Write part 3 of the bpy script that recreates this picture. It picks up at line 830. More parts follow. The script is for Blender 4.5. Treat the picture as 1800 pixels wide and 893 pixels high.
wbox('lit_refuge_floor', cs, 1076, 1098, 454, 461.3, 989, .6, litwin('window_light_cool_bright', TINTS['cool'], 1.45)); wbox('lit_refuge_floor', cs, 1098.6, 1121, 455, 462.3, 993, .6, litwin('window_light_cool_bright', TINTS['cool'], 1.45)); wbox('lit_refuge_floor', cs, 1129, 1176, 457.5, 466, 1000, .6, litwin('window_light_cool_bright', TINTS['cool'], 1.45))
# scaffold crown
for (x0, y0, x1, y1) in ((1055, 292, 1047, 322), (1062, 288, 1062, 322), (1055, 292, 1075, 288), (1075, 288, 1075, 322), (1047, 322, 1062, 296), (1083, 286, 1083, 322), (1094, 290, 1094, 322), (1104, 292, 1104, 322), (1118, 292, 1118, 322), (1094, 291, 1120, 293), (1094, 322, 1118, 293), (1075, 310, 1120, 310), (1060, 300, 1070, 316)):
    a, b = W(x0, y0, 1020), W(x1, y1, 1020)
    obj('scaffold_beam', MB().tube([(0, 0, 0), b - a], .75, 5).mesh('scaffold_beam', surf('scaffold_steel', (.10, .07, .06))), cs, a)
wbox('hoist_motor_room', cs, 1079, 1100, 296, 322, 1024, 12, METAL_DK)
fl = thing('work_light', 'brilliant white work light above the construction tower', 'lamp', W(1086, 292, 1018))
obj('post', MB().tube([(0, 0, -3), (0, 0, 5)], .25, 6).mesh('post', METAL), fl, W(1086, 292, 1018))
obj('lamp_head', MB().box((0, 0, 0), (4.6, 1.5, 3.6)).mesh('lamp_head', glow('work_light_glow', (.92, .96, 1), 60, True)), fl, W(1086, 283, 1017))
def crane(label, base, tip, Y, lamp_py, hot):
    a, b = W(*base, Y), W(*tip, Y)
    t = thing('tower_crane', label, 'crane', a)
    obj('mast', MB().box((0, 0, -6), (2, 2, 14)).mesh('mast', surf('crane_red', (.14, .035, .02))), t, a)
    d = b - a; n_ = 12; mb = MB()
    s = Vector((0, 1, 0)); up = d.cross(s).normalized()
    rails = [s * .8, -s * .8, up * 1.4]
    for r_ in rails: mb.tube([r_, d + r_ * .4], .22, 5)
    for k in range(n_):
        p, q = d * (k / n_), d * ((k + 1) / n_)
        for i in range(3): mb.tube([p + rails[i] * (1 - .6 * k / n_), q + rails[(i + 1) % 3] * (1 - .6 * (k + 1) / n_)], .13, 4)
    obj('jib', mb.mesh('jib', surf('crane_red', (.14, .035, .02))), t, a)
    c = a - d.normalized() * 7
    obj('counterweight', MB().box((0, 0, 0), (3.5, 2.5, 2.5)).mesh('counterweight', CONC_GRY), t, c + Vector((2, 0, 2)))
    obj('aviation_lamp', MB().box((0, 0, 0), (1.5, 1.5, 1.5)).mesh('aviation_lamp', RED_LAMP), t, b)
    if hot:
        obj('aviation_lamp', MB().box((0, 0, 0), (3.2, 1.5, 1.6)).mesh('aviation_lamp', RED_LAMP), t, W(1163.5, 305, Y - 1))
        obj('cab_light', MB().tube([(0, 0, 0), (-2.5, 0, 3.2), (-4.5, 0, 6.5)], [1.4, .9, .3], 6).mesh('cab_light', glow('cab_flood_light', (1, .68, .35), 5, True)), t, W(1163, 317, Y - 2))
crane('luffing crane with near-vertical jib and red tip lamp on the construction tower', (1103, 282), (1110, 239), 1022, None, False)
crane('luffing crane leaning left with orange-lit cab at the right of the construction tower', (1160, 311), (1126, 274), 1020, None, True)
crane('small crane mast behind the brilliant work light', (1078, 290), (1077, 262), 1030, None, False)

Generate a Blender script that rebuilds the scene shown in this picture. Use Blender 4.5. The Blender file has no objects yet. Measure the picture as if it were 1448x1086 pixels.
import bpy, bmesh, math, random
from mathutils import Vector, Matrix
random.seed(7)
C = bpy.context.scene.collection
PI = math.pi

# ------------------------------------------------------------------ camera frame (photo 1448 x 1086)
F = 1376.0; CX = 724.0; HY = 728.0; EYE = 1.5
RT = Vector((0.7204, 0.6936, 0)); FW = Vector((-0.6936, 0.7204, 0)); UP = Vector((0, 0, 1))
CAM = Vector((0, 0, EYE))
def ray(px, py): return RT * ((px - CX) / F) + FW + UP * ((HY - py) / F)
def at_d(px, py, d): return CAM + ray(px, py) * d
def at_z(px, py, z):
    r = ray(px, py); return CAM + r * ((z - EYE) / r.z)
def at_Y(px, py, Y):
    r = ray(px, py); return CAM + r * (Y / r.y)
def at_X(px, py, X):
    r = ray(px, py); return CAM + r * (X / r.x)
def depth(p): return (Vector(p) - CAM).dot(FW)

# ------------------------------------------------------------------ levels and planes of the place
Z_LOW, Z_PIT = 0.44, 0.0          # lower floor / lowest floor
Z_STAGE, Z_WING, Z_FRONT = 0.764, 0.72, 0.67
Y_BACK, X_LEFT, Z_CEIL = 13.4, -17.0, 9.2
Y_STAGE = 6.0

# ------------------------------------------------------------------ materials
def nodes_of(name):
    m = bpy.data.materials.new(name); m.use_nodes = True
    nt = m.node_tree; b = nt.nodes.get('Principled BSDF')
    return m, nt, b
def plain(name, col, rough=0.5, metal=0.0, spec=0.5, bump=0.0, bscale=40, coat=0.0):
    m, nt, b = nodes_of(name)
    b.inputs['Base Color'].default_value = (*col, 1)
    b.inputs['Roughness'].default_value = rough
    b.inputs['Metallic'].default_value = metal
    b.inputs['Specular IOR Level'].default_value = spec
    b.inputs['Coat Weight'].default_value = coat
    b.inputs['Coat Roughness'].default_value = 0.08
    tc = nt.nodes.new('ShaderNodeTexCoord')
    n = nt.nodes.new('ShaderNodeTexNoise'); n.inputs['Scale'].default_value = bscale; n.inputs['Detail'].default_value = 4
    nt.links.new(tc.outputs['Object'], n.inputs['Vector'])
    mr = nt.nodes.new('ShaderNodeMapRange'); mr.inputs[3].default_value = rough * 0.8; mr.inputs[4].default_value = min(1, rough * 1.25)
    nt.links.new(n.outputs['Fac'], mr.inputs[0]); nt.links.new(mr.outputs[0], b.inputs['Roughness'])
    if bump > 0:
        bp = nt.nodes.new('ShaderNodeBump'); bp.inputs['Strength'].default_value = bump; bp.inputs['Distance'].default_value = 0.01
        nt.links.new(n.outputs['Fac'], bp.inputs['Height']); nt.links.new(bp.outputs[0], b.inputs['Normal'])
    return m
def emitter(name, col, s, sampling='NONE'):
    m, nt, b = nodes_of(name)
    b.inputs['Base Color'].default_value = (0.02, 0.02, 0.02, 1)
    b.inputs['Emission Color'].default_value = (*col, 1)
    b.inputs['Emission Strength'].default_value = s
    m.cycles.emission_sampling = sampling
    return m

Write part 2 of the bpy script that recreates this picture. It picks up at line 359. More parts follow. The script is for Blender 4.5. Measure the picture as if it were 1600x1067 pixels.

*Set task*. Write out only the lines that run from the line containing "Generate a Blender" through the line containing "PI = math.pi", both included, exactly as they appear above.

*Output for this exercise*.
Generate a Blender script that rebuilds the scene shown in this picture. Use Blender 4.5. The Blender file has no objects yet. Measure the picture as if it were 1448x1086 pixels.
import bpy, bmesh, math, random
from mathutils import Vector, Matrix
random.seed(7)
C = bpy.context.scene.collection
PI = math.pi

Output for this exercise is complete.